Imagine how bad your political establishment and economic structure has to fail for people to be nostalgic about that.

[–] jenesaisquoi@feddit.org 6 points 2 weeks ago

years of serious active measures directly coordinated by a hostile power

Why not call out Russia by name?

[–] absquatulate@lemmy.world 6 points 2 weeks ago

Yeah, we've always had a few million sympathizers, usually people that were far better off before 1989. Add to that that all the millions that left the country, sprinkle some well placed propaganda and you get yourself a huge mass of authoritarians. Almost forgot - the young generation that tilts left after being faced with late stage capitalism and looking only at the positives of the old regime. I will admit that I'm somewhat doubtful of the poll as 66% seems excessive, but it's definitely a large chunk of the population.

[–] HowRu68@lemmy.world 2 points 2 weeks ago* (last edited 2 weeks ago)

Nostalgia for a world in which you had less freedom of choice and everything was decided for you. Do Romanians have a similar concept like "Pravda & Istina"?

[–] avidamoeba@lemmy.ca 2 points 2 weeks ago* (last edited 2 weeks ago)

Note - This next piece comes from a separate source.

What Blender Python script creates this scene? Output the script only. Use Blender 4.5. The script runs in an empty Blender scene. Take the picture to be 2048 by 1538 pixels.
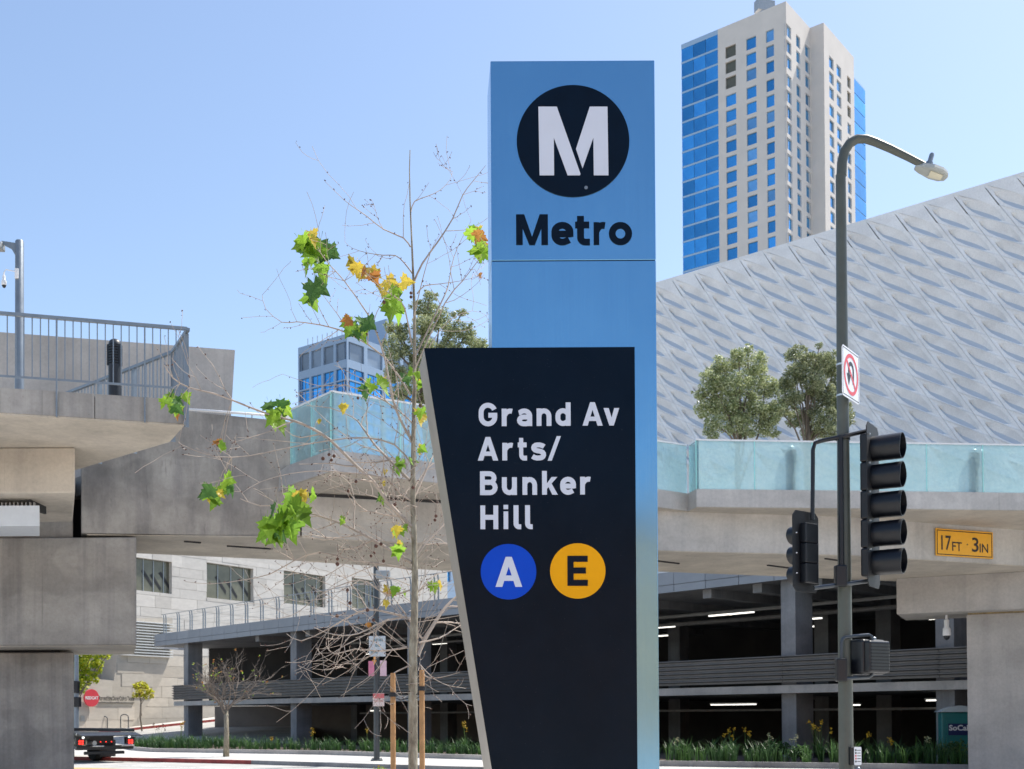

These anti-commie mfkers are gonna ignore the material conditions of people and blame nostalgia until the day people revolt. These attitudes aren't new and didn't just turn up in the present day media environment. There are very real, past and present material reasons behind them. But Eastern European anti-communists are often unable or unwilling to examine and address issues that might put the past socialist regimes in positive light, despite any data.